#### DATA EXCERPT:

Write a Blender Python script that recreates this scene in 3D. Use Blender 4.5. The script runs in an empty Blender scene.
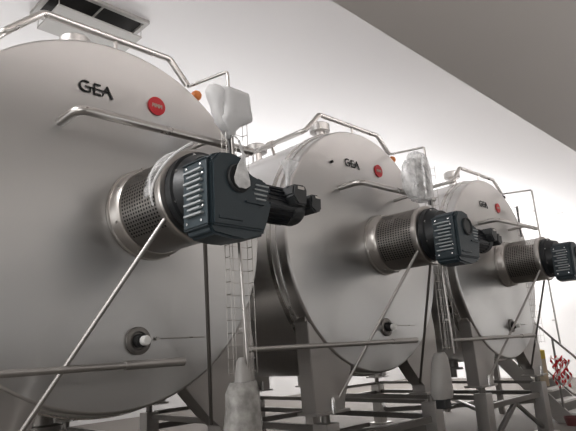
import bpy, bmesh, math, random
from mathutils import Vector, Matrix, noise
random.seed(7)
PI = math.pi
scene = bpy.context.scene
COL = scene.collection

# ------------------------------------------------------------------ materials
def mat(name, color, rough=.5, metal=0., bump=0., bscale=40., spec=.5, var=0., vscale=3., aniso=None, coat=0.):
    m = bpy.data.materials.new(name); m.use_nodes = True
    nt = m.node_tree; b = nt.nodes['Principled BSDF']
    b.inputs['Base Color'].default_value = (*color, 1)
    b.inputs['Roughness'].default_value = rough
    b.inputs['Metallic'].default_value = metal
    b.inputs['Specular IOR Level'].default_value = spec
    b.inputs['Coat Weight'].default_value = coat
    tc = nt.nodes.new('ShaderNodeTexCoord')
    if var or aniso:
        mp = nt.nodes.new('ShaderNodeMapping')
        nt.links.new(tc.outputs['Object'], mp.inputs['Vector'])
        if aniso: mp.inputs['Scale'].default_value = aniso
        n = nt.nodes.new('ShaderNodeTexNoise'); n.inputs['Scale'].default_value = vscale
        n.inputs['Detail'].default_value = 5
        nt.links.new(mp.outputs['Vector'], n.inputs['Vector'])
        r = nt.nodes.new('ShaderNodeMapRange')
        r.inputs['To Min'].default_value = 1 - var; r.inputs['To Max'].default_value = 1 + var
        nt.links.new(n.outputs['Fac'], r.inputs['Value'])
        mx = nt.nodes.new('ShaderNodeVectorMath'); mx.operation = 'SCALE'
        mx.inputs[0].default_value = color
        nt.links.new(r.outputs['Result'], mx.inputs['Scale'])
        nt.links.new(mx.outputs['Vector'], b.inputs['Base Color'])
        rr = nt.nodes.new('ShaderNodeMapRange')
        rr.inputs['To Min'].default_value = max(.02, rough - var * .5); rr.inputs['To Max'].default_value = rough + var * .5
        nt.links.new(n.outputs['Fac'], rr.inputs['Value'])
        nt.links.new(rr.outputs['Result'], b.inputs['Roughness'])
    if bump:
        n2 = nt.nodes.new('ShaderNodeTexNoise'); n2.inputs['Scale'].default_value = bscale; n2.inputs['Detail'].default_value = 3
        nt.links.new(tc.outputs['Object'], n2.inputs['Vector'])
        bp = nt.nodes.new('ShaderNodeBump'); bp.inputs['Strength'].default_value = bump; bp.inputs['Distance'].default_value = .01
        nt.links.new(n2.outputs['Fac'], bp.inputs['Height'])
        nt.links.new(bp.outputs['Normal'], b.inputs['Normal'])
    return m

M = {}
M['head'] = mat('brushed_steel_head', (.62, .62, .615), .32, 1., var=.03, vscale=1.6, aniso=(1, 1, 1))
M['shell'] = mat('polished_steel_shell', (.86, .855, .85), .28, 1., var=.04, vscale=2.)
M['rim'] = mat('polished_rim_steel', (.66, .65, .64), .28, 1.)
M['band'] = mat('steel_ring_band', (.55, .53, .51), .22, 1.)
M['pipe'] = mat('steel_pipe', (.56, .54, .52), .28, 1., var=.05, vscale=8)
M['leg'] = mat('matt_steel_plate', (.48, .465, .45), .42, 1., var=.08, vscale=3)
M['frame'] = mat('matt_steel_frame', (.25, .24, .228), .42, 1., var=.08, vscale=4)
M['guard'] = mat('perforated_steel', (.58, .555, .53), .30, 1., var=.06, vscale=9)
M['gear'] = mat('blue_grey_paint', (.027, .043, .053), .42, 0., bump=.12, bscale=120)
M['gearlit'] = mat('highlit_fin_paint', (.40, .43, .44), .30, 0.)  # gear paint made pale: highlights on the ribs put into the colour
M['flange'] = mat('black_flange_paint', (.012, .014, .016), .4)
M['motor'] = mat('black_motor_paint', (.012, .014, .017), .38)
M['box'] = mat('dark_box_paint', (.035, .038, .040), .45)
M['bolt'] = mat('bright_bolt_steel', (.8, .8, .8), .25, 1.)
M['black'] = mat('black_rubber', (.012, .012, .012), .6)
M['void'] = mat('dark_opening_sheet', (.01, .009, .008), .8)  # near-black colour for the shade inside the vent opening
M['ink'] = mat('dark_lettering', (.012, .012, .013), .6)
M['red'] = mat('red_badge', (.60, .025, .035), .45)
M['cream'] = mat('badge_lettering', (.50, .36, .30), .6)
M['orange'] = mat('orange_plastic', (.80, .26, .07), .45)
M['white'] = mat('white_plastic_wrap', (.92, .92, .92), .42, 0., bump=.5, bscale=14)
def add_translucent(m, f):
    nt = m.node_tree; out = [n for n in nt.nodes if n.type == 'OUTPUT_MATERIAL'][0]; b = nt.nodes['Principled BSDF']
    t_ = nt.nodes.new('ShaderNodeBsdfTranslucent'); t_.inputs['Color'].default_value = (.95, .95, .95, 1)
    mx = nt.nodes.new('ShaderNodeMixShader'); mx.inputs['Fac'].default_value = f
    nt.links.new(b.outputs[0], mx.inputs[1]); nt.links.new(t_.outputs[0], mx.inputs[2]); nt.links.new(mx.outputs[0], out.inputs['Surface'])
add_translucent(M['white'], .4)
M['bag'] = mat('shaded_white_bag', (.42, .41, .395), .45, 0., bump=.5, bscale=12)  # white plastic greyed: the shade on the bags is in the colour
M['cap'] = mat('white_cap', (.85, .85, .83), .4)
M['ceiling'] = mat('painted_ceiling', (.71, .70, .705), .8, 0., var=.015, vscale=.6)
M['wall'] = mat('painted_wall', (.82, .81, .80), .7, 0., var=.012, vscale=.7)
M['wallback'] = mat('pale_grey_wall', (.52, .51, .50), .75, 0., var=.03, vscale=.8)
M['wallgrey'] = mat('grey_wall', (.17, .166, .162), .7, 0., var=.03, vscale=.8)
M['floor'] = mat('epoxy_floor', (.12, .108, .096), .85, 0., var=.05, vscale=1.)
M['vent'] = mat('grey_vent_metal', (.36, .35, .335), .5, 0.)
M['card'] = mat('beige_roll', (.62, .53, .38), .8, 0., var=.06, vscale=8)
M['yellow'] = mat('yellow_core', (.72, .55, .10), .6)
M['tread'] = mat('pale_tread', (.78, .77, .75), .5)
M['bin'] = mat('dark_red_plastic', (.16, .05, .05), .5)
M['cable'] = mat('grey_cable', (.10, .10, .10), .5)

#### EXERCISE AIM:
Select all lines in the listing that include the word "scene".

#### THE REPLY:
Write a Blender Python script that recreates this scene in 3D. Use Blender 4.5. The script runs in an empty Blender scene.
scene = bpy.context.scene
COL = scene.collection